Comment by jstanley
This FUD comes up whenever Tor is mentioned on Hacker News. The answer is: let's say you think Tor isn't 100% flawless. What are you going to do? Not use Tor? It's better than any other option.
This FUD comes up whenever Tor is mentioned on Hacker News. The answer is: let's say you think Tor isn't 100% flawless. What are you going to do? Not use Tor? It's better than any other option.
You may be interested in Katzenpost and the research behind it: https://katzenpost.network/
Ah. It actually looks very sensible. I knew things like that existed, but didn't know they had dummy messages.

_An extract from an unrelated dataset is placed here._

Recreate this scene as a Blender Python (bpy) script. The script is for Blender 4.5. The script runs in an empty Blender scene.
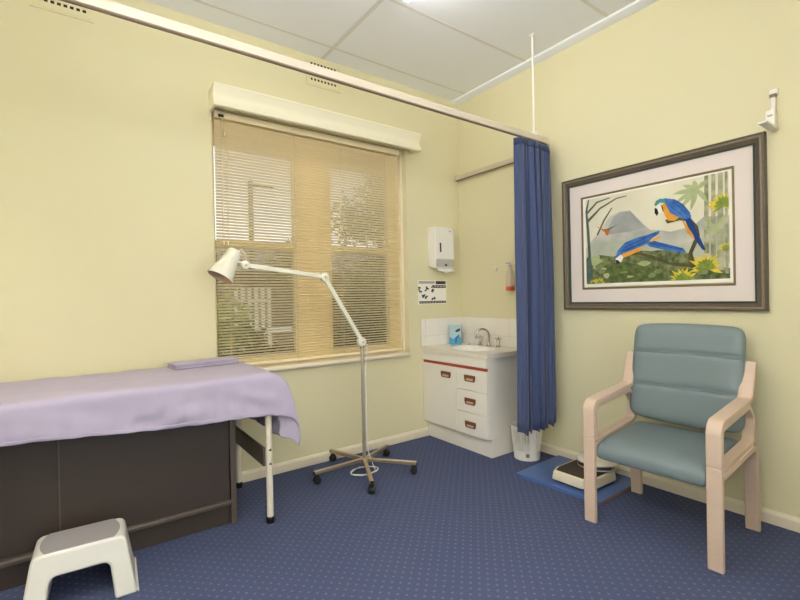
import bpy, bmesh, math, random
from mathutils import Vector, Matrix
rnd = random.Random(7)
PI = math.pi
scene = bpy.context.scene
COL = scene.collection

# ------------------------------------------------------------------ colours / materials
def lin(c):
    c /= 255.0
    return c / 12.92 if c <= 0.04045 else ((c + 0.055) / 1.055) ** 2.4
def rgb(r, g, b): return (lin(r), lin(g), lin(b), 1.0)

def mat(name, col, rough=0.6, metal=0.0, spec=0.5, bump=0.0, bscale=200.0, var=0.0, vscale=8.0, emit=None, estr=0.0, coat=0.0, sheen=0.0):
    m = bpy.data.materials.new(name); m.use_nodes = True
    nt = m.node_tree; b = nt.nodes['Principled BSDF']
    b.inputs['Base Color'].default_value = col
    b.inputs['Roughness'].default_value = rough
    b.inputs['Metallic'].default_value = metal
    b.inputs['Specular IOR Level'].default_value = spec
    b.inputs['Coat Weight'].default_value = coat
    b.inputs['Sheen Weight'].default_value = sheen
    tc = nt.nodes.new('ShaderNodeTexCoord')
    if bump > 0:
        n = nt.nodes.new('ShaderNodeTexNoise'); n.inputs['Scale'].default_value = bscale; n.inputs['Detail'].default_value = 3
        nt.links.new(tc.outputs['Object'], n.inputs['Vector'])
        bp = nt.nodes.new('ShaderNodeBump'); bp.inputs['Strength'].default_value = bump; bp.inputs['Distance'].default_value = 0.002
        nt.links.new(n.outputs['Fac'], bp.inputs['Height']); nt.links.new(bp.outputs['Normal'], b.inputs['Normal'])
    if var > 0:
        n = nt.nodes.new('ShaderNodeTexNoise'); n.inputs['Scale'].default_value = vscale; n.inputs['Detail'].default_value = 4
        nt.links.new(tc.outputs['Object'], n.inputs['Vector'])
        mx = nt.nodes.new('ShaderNodeMix'); mx.data_type = 'RGBA'
        mx.inputs[6].default_value = tuple(c * (1 - var) for c in col[:3]) + (1,)
        mx.inputs[7].default_value = tuple(min(1, c * (1 + var)) for c in col[:3]) + (1,)
        nt.links.new(n.outputs['Fac'], mx.inputs[0]); nt.links.new(mx.outputs[2], b.inputs['Base Color'])
    if emit:
        b.inputs['Emission Color'].default_value = emit; b.inputs['Emission Strength'].default_value = estr
    return m

def carpet_material():
    m = mat('blue_dotted_carpet', rgb(66, 74, 104), 0.95, spec=0.1)
    nt = m.node_tree; b = nt.nodes['Principled BSDF']; L = nt.links; N = nt.nodes
    tc = N.new('ShaderNodeTexCoord')
    def dots(off):
        mp = N.new('ShaderNodeMapping'); mp.inputs['Location'].default_value = (off, off, 0)
        s = 1 / 0.055
        mp.inputs['Scale'].default_value = (s, s, 0)
        L.new(tc.outputs['Object'], mp.inputs['Vector'])
        fr = N.new('ShaderNodeVectorMath'); fr.operation = 'FRACTION'; L.new(mp.outputs[0], fr.inputs[0])
        sb = N.new('ShaderNodeVectorMath'); sb.operation = 'SUBTRACT'; sb.inputs[1].default_value = (.5, .5, 0); L.new(fr.outputs[0], sb.inputs[0])
        ln = N.new('ShaderNodeVectorMath'); ln.operation = 'LENGTH'; L.new(sb.outputs[0], ln.inputs[0])
        mr = N.new('ShaderNodeMapRange'); mr.inputs[1].default_value = 0.09; mr.inputs[2].default_value = 0.14
        mr.inputs[3].default_value = 1; mr.inputs[4].default_value = 0; L.new(ln.outputs['Value'], mr.inputs[0])
        return mr.outputs[0]
    nz = N.new('ShaderNodeTexNoise'); nz.inputs['Scale'].default_value = 260; nz.inputs['Detail'].default_value = 2
    L.new(tc.outputs['Object'], nz.inputs['Vector'])
    base = N.new('ShaderNodeMix'); base.data_type = 'RGBA'
    base.inputs[6].default_value = rgb(66, 75, 106); base.inputs[7].default_value = rgb(84, 93, 122)
    L.new(nz.outputs['Fac'], base.inputs[0])
    m1 = N.new('ShaderNodeMix'); m1.data_type = 'RGBA'; m1.inputs[7].default_value = rgb(116, 102, 124)
    L.new(dots(0.0), m1.inputs[0]); L.new(base.outputs[2], m1.inputs[6])
    m2 = N.new('ShaderNodeMix'); m2.data_type = 'RGBA'; m2.inputs[7].default_value = rgb(104, 104, 130)
    L.new(dots(0.5), m2.inputs[0]); L.new(m1.outputs[2], m2.inputs[6])
    L.new(m2.outputs[2], b.inputs['Base Color'])
    bp = N.new('ShaderNodeBump'); bp.inputs['Strength'].default_value = 0.5; bp.inputs['Distance'].default_value = 0.003
    L.new(nz.outputs['Fac'], bp.inputs['Height']); L.new(bp.outputs['Normal'], b.inputs['Normal'])
    return m

def wood_material(name, c1, c2, scale=(2, 2, 30), rough=0.45):
    m = mat(name, c1, rough)
    nt = m.node_tree; b = nt.nodes['Principled BSDF']; L = nt.links; N = nt.nodes
    tc = N.new('ShaderNodeTexCoord'); mp = N.new('ShaderNodeMapping'); mp.inputs['Scale'].default_value = scale
    n = N.new('ShaderNodeTexNoise'); n.inputs['Scale'].default_value = 3; n.inputs['Detail'].default_value = 5
    L.new(tc.outputs['Object'], mp.inputs['Vector']); L.new(mp.outputs[0], n.inputs['Vector'])
    mx = N.new('ShaderNodeMix'); mx.data_type = 'RGBA'; mx.inputs[6].default_value = c1; mx.inputs[7].default_value = c2
    L.new(n.outputs['Fac'], mx.inputs[0]); L.new(mx.outputs[2], b.inputs['Base Color'])
    return m

def glass_material():
    m = bpy.data.materials.new('window_glass'); m.use_nodes = True
    nt = m.node_tree; N = nt.nodes; L = nt.links
    N.remove(N['Principled BSDF'])
    t = N.new('ShaderNodeBsdfTransparent'); t.inputs[0].default_value = (.93, .95, .94, 1)
    g = N.new('ShaderNodeBsdfGlossy'); g.inputs['Roughness'].default_value = 0.02
    fr = N.new('ShaderNodeFresnel'); fr.inputs[0].default_value = 1.45
    mx = N.new('ShaderNodeMixShader')
    L.new(fr.outputs[0], mx.inputs[0]); L.new(t.outputs[0], mx.inputs[1]); L.new(g.outputs[0], mx.inputs[2])
    L.new(mx.outputs[0], N['Material Output'].inputs[0])
    return m

M = dict(
    wall=mat('cream_yellow_paint', rgb(222, 214, 177), 0.75, spec=0.25, bump=0.08, bscale=60),
    ceiling=mat('white_ceiling_paint', rgb(240, 242, 248), 0.9, spec=0.1),
    trimw=mat('cream_gloss_trim', rgb(232, 220, 196), 0.4),
    valance=mat('ivory_valance_paint', rgb(240, 234, 208), 0.45),
    carpet=carpet_material(),
    sash=mat('cream_sash_paint', rgb(236, 218, 172), 0.5),
    jamb=mat('pale_jamb_paint', rgb(236, 226, 200), 0.5),
    glass=glass_material(),
    slat=mat('tan_slat_enamel', rgb(250, 236, 200), 0.35),
    cord=mat('cream_cord', rgb(225, 208, 165), 0.7),
    black=mat('black_plastic', rgb(22, 22, 24), 0.5),
    rail=mat('ivory_rail_enamel', rgb(206, 194, 176), 0.45),
    curtain=mat('navy_curtain_cloth', rgb(66, 77, 112), 0.8, spec=0.2, bump=0.25, bscale=500, sheen=0.2),
    whitep=mat('white_plastic', rgb(236, 232, 224), 0.35),
    greyp=mat('grey_plastic', rgb(186, 180, 172), 0.4),
    paper=mat('white_paper', rgb(244, 240, 228), 0.9),
    laminate=mat('white_laminate', rgb(234, 228, 218), 0.4),
    bench=mat('cream_bench_laminate', rgb(226, 218, 204), 0.3, var=0.03, vscale=90),
    redstripe=mat('brick_red_edging', rgb(160, 62, 34), 0.5),
    handle=mat('brown_plastic_handle', rgb(116, 62, 34), 0.4),
    handlein=mat('pale_handle_recess', rgb(196, 178, 156), 0.35, 0.4),
    chrome=mat('chrome', rgb(205, 200, 195), 0.15, 1.0),
    steel=mat('satin_steel_pole', rgb(214, 202, 184), 0.32, 0.8),
    brushed=mat('brushed_nickel_legs', rgb(190, 170, 146), 0.35, 0.85),
    tile=mat('white_glazed_tile', rgb(238, 232, 222), 0.15),
    grout=mat('cream_grout', rgb(196, 186, 170), 0.9),
    vinyl=mat('teal_grey_vinyl', rgb(112, 125, 128), 0.42, spec=0.45, bump=0.1, bscale=350, var=0.04, vscale=5),
    beech=wood_material('limed_beech_ply', rgb(210, 187, 168), rgb(196, 171, 151), (3, 3, 40)),
    darklam=wood_material('dark_brown_laminate', rgb(68, 59, 53), rgb(60, 52, 47), (1, 1, 60), 0.36),
    darkedge=mat('dark_brown_edging', rgb(92, 82, 74), 0.33),
    dark=mat('deep_brown_panel', rgb(52, 46, 42), 0.6),  # darker brown than the doors, for the cabinet carcass
    sheet=mat('lavender_cotton', rgb(180, 170, 192), 0.9, spec=0.1, bump=0.35, bscale=30, sheen=0.15),
    hem=mat('lavender_hem_cotton', rgb(174, 164, 186), 0.9, spec=0.1),
    cream_metal=mat('cream_enamelled_tube', rgb(226, 216, 198), 0.4),
    lampw=mat('cream_lamp_enamel', rgb(228, 224, 206), 0.35),
    lampin=mat('lamp_inner_enamel', rgb(205, 178, 148), 0.4),
    stoolw=mat('ivory_stool_plastic', rgb(226, 223, 214), 0.45),
    stoolg=mat('grey_stool_pad', rgb(160, 154, 152), 0.7, bump=0.2, bscale=300),
    board=mat('blue_laminate_board', rgb(70, 100, 158), 0.32, var=0.06, vscale=5),
    boardedge=wood_material('raw_particleboard_edge', rgb(150, 112, 80), rgb(128, 92, 64), (30, 30, 30), 0.8),
    scalew=mat('ivory_scale_enamel', rgb(230, 220, 196), 0.35),
    rubber=mat('brown_black_ribbed_rubber', rgb(66, 52, 42), 0.8),
    glassdial=mat('pale_dial_face', rgb(232, 224, 206), 0.12, coat=0.5),
    framewood=wood_material('bronze_green_frame_wood', rgb(66, 62, 54), rgb(100, 88, 70), (25, 25, 25), 0.4),
    framegold=wood_material('bronze_bead', rgb(150, 128, 100), rgb(120, 104, 84), (25, 25, 25), 0.4),
    matboard=mat('pale_pink_mat_board', rgb(224, 212, 204), 0.95, spec=0.05),
    fillet=mat('bronze_fillet', rgb(126, 106, 78), 0.4, 0.3),
    tube=mat('lit_fluorescent_tube', rgb(250, 250, 245), 0.4, emit=(1.0, 0.985, 0.98, 1), estr=42.0),
    hole=mat('dark_vent_void', rgb(40, 32, 22), 0.9),
    grass=mat('lawn_green', rgb(120, 124, 84), 0.95, var=0.2, vscale=3),
    path=mat('pale_concrete', rgb(196, 190, 178), 0.9),
    leafdark=mat('dark_glossy_leaf', rgb(74, 80, 56), 0.5, var=0.3, vscale=9),
    leaflight=mat('light_olive_leaf', rgb(150, 160, 84), 0.6, var=0.25, vscale=9),
    leafmid=mat('grey_green_leaf', rgb(118, 116, 84), 0.6, var=0.25, vscale=9),
    bark=mat('brown_bark', rgb(96, 80, 62), 0.9),
    fence=mat('grey_brown_fence_timber', rgb(150, 134, 116), 0.85, var=0.12, vscale=6),
    picket=mat('white_picket_paint', rgb(222, 214, 196), 0.7),
    brick=mat('brown_brick_wall', rgb(140, 122, 104), 0.9, var=0.15, vscale=14),
    roofm=mat('grey_roof_sheet', rgb(120, 112, 106), 0.7),
    blueg=mat('blue_box_print', rgb(70, 150, 186), 0.5),
    skyb=mat('pale_blue_box_card', rgb(168, 196, 206), 0.5),
    orange=mat('orange_red_plastic', rgb(214, 92, 60), 0.45),
    clear=mat('cloudy_bottle_plastic', rgb(216, 196, 170), 0.25),
    ink=mat('dark_print_ink', rgb(74, 66, 60), 0.9),
    inkgrey=mat('grey_print_ink', rgb(176, 170, 160), 0.9),
)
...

I guess my approach is more P2P, more simplicity, shortness and clarity focused, as well as perhaps emphasizing general networking less-- I sacrifice more, I'm fine with 3-6 second delays on all messages, for example. I guess I also emphasize scale in that I intend to have 10,000+ connection open simultaneously on every peer, and because of this you don't even always need the retransmission aspect, since the person you want to talk to might be in the group of 10,000 that you send a message to every second.
So in my thing the mixing is less important and the retransmission aspect is only needed when the network grows so big that you, when you connect don't happen to randomly end up directly peering with the person you want to talk to.
I'm not sure. Freenet actually stores information, this is pure communication system. I don't think it uses dummy messages.
My target size is also <500 lines, and I think <200 is feasible, whereas Freenet is apparently 192,000 lines.
While there aren't as many services available, there are alternatives to Tor. Veilid on the protocol level seems to be quite promising, and I2P and other networks also provide some Tor-like features.
If you're trying to browse the web then you won't find many alternatives, but if you're looking to avoid the authorities doing some data exchange, you have options.
What you'd do is that you'd write a distributed remailer where fixed-size messages are sent on fixed timeslots, possibly with some noise in when it's transmitted, with a message always being sent on its timeslot, even if a dummy message must be sent.
I've been writing a system like this in Erlang, intended to be short enough that you can take a picture of the source code and then type it in by hand in a reasonable amount of time, as a sort of protest against Chat Control. I'm not sure I'm going to release it-- after all, they haven't passed it yet, and there are all sorts of problems that this thing could needlessly accelerate, but I've started fiddling with it more intensively recently.